_PROBLEM DESCRIPTION_
Copy each line of the data below exactly, leaving out pictures.

--- Start ---

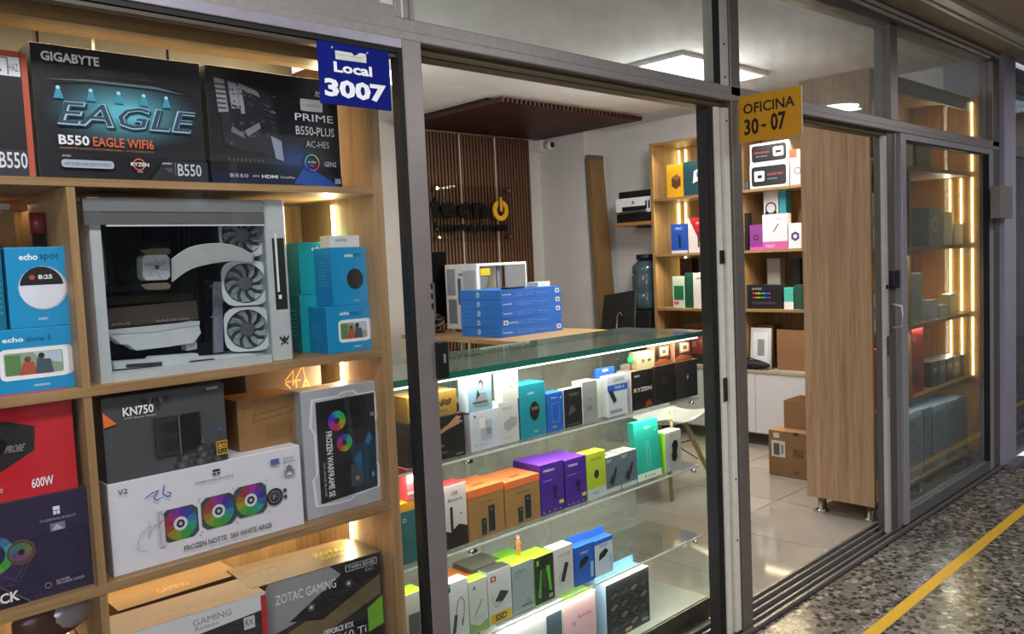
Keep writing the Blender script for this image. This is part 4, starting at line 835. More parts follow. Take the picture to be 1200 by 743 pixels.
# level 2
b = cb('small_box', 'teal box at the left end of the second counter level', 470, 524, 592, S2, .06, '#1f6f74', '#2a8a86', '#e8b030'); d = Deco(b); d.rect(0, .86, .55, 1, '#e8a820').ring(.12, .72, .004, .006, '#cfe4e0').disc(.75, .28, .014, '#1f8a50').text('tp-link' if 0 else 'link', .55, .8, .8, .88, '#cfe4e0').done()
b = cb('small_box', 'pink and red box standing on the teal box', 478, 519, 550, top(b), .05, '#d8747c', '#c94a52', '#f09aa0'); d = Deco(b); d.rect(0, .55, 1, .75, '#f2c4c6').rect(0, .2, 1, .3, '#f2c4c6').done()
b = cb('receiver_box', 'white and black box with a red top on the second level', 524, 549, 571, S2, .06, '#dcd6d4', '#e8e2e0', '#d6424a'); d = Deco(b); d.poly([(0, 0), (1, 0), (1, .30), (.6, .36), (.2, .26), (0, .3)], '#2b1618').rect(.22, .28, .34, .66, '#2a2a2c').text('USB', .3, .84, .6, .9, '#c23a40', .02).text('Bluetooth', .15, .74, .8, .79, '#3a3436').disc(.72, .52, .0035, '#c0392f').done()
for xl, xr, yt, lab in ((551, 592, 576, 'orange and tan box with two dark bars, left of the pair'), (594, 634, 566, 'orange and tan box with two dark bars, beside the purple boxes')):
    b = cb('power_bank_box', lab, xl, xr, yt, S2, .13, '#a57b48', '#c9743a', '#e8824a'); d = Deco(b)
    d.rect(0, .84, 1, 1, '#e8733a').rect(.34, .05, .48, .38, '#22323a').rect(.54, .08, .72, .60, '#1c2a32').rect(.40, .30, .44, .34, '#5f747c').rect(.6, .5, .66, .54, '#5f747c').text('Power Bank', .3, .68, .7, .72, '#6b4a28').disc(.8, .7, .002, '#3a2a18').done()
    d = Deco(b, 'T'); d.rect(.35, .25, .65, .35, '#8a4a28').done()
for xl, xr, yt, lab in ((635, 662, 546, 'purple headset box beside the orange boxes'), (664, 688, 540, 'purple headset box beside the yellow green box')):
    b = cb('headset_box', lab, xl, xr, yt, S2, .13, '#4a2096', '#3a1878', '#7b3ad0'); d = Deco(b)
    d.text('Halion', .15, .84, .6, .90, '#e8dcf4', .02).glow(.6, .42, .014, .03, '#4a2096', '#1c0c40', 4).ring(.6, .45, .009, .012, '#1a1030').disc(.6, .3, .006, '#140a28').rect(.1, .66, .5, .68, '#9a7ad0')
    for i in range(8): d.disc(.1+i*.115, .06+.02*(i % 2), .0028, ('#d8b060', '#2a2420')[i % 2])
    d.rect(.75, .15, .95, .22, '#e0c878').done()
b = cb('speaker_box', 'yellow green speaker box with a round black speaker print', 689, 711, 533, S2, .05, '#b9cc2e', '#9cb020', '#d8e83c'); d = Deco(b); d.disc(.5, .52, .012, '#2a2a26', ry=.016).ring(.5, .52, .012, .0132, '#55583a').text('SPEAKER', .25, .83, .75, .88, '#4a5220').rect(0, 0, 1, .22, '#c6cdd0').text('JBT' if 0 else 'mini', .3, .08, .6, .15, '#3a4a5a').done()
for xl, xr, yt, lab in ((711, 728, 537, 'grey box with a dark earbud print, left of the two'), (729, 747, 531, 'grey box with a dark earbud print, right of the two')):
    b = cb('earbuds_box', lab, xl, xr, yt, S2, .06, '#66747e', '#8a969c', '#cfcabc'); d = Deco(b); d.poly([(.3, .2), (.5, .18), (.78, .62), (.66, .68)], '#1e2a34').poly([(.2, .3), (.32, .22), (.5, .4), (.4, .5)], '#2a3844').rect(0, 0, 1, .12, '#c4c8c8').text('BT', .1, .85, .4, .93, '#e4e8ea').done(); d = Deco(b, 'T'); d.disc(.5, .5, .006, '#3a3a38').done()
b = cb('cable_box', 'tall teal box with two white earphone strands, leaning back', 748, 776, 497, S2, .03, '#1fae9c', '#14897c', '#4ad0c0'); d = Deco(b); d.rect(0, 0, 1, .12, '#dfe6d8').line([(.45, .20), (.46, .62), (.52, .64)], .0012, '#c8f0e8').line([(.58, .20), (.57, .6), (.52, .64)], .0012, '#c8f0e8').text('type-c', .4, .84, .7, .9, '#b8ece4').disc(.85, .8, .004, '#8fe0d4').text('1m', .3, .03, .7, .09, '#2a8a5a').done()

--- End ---

_ANSWER BELOW_
Keep writing the Blender script for this image. This is part 4, starting at line 835. More parts follow. Take the picture to be 1200 by 743 pixels.
# level 2
b = cb('small_box', 'teal box at the left end of the second counter level', 470, 524, 592, S2, .06, '#1f6f74', '#2a8a86', '#e8b030'); d = Deco(b); d.rect(0, .86, .55, 1, '#e8a820').ring(.12, .72, .004, .006, '#cfe4e0').disc(.75, .28, .014, '#1f8a50').text('tp-link' if 0 else 'link', .55, .8, .8, .88, '#cfe4e0').done()
b = cb('small_box', 'pink and red box standing on the teal box', 478, 519, 550, top(b), .05, '#d8747c', '#c94a52', '#f09aa0'); d = Deco(b); d.rect(0, .55, 1, .75, '#f2c4c6').rect(0, .2, 1, .3, '#f2c4c6').done()
b = cb('receiver_box', 'white and black box with a red top on the second level', 524, 549, 571, S2, .06, '#dcd6d4', '#e8e2e0', '#d6424a'); d = Deco(b); d.poly([(0, 0), (1, 0), (1, .30), (.6, .36), (.2, .26), (0, .3)], '#2b1618').rect(.22, .28, .34, .66, '#2a2a2c').text('USB', .3, .84, .6, .9, '#c23a40', .02).text('Bluetooth', .15, .74, .8, .79, '#3a3436').disc(.72, .52, .0035, '#c0392f').done()
for xl, xr, yt, lab in ((551, 592, 576, 'orange and tan box with two dark bars, left of the pair'), (594, 634, 566, 'orange and tan box with two dark bars, beside the purple boxes')):
    b = cb('power_bank_box', lab, xl, xr, yt, S2, .13, '#a57b48', '#c9743a', '#e8824a'); d = Deco(b)
    d.rect(0, .84, 1, 1, '#e8733a').rect(.34, .05, .48, .38, '#22323a').rect(.54, .08, .72, .60, '#1c2a32').rect(.40, .30, .44, .34, '#5f747c').rect(.6, .5, .66, .54, '#5f747c').text('Power Bank', .3, .68, .7, .72, '#6b4a28').disc(.8, .7, .002, '#3a2a18').done()
    d = Deco(b, 'T'); d.rect(.35, .25, .65, .35, '#8a4a28').done()
for xl, xr, yt, lab in ((635, 662, 546, 'purple headset box beside the orange boxes'), (664, 688, 540, 'purple headset box beside the yellow green box')):
    b = cb('headset_box', lab, xl, xr, yt, S2, .13, '#4a2096', '#3a1878', '#7b3ad0'); d = Deco(b)
    d.text('Halion', .15, .84, .6, .90, '#e8dcf4', .02).glow(.6, .42, .014, .03, '#4a2096', '#1c0c40', 4).ring(.6, .45, .009, .012, '#1a1030').disc(.6, .3, .006, '#140a28').rect(.1, .66, .5, .68, '#9a7ad0')
    for i in range(8): d.disc(.1+i*.115, .06+.02*(i % 2), .0028, ('#d8b060', '#2a2420')[i % 2])
    d.rect(.75, .15, .95, .22, '#e0c878').done()
b = cb('speaker_box', 'yellow green speaker box with a round black speaker print', 689, 711, 533, S2, .05, '#b9cc2e', '#9cb020', '#d8e83c'); d = Deco(b); d.disc(.5, .52, .012, '#2a2a26', ry=.016).ring(.5, .52, .012, .0132, '#55583a').text('SPEAKER', .25, .83, .75, .88, '#4a5220').rect(0, 0, 1, .22, '#c6cdd0').text('JBT' if 0 else 'mini', .3, .08, .6, .15, '#3a4a5a').done()
for xl, xr, yt, lab in ((711, 728, 537, 'grey box with a dark earbud print, left of the two'), (729, 747, 531, 'grey box with a dark earbud print, right of the two')):
    b = cb('earbuds_box', lab, xl, xr, yt, S2, .06, '#66747e', '#8a969c', '#cfcabc'); d = Deco(b); d.poly([(.3, .2), (.5, .18), (.78, .62), (.66, .68)], '#1e2a34').poly([(.2, .3), (.32, .22), (.5, .4), (.4, .5)], '#2a3844').rect(0, 0, 1, .12, '#c4c8c8').text('BT', .1, .85, .4, .93, '#e4e8ea').done(); d = Deco(b, 'T'); d.disc(.5, .5, .006, '#3a3a38').done()
b = cb('cable_box', 'tall teal box with two white earphone strands, leaning back', 748, 776, 497, S2, .03, '#1fae9c', '#14897c', '#4ad0c0'); d = Deco(b); d.rect(0, 0, 1, .12, '#dfe6d8').line([(.45, .20), (.46, .62), (.52, .64)], .0012, '#c8f0e8').line([(.58, .20), (.57, .6), (.52, .64)], .0012, '#c8f0e8').text('type-c', .4, .84, .7, .9, '#b8ece4').disc(.85, .8, .004, '#8fe0d4').text('1m', .3, .03, .7, .09, '#2a8a5a').done()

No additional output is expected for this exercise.